İstanbul 30. Ağır Ceza Mahkemesince Silivri Ceza İnfaz Kurumları girişindeki duruşma salonunda görülen davada 16 Kasım günü Cumhuriyet savcısı, davanın esasına ilişkin mütalaasını açıkladı. Ardından savcının mütalaasına karşı savunmalarını yapmaları istenen sanıklar mahkeme heyetinden 2 ay süre istedi. Heyet sanıklara 15 gün süre verdi ve pazartesi günü sanıkların son savunmalarının alınmasına başlandı.
MAHKEMEYİ SABOTE EDİYORLAR
Bu kez sanıklar koronavirüs bahanesiyle mahkemeye gelmek istemediklerini bildirdi. Ancak mahkeme başkanı zaten tutuksuz sanıkların duruşmalara gelme zorunluluğunun kaldırıldığını belirterek, sadece mahkemede savunma yapmak isteyenlerin sırası geldiğinde duruşmaya gelmesinin yeterli olduğunu açıkladı.

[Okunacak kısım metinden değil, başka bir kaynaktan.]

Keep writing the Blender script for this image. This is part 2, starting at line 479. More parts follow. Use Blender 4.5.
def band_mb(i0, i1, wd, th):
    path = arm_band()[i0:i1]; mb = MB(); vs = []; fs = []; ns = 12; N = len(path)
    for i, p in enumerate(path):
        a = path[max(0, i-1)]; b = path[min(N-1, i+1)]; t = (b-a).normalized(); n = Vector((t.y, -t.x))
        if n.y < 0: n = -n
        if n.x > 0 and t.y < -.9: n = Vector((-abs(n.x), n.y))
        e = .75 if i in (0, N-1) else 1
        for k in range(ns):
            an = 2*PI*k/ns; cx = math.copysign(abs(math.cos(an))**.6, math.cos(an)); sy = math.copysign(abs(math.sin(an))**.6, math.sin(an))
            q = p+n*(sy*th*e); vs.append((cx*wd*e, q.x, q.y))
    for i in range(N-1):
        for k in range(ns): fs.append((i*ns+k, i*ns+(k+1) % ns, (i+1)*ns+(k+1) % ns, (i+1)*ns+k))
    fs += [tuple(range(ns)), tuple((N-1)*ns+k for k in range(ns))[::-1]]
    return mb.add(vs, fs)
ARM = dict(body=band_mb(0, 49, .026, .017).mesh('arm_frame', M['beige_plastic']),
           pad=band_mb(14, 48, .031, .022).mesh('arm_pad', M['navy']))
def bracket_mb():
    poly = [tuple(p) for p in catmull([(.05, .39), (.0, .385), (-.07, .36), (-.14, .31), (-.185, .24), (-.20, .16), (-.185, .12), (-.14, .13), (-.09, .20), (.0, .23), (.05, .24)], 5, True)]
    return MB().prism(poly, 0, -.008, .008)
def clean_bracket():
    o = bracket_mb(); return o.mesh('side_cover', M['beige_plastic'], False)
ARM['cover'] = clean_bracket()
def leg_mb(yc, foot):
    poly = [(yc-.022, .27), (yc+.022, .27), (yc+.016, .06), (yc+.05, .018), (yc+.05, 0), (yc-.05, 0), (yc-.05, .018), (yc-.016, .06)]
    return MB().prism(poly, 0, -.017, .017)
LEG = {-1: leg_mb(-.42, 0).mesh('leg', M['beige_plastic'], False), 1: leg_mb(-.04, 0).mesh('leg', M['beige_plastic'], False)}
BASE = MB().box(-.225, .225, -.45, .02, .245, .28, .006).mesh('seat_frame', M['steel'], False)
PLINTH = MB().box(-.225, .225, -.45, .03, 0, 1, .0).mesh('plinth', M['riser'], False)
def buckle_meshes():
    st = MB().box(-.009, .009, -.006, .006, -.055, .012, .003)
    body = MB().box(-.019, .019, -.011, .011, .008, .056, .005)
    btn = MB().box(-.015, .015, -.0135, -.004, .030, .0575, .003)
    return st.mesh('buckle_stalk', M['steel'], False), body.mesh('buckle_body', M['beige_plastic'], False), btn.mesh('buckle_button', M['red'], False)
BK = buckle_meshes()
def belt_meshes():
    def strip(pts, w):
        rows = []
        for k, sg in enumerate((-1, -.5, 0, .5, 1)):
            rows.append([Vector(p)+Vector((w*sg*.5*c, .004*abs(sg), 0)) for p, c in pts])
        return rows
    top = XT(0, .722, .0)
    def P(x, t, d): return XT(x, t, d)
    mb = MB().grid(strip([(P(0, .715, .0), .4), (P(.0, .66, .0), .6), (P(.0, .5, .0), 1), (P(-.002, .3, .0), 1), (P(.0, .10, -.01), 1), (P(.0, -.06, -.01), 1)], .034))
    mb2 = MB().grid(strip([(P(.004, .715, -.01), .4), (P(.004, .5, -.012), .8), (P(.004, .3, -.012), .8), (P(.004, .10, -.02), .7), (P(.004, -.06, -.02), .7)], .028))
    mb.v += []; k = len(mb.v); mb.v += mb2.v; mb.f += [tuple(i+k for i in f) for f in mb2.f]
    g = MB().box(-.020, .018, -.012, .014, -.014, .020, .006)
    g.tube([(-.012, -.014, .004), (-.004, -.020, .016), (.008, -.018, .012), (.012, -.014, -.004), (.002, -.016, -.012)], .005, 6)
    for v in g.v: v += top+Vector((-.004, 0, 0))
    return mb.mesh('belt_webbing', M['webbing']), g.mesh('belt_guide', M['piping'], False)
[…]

Buna rağmen tutuksuz sanıklar hep birlikte duruşmalara gelmeye devam etti. Son savunmalarını yapmaya başlayan sanıklar, koronavirüs nedeniyle canlarını tehlikeye atıp, duruşmalara gelmek zorunda bırakıldıklarını söyledi. Mahkeme başkanı tekrar, istemeyen sanığın duruşmalara gelmeyebileceğini, böyle zorunluluk olmadığını açıkladı. Sanıklar bu kez "Tabi ki geleceğiz, duruşmalara gelmeden olmaz" şeklinde açıklama yaptı.
SOSYAL MEDYAYI TROLLEDİLER
Manipülasyonlarıyla davayı uzatma çabalarını mahkeme dışına da taşıyan Oktarcılar, sosyal medyada kampanya başlattı. Twitter'da koronavirüse rağmen mahkeme gelmek zorunda bırakıldıkları yalanını paylaşan örgüt mensupları, Adalet Bakanlığı'nı da etiketleyerek TT olan algı operasyonları ile yargıya baskı oluşturmaya çalıştı. Sanıklar yalanlarını desteklemek için davanın görüldüğü mahkemeden değil de başka adliyeden eski, kalabalık görüntüler içeren fotoğraflar da kullandı.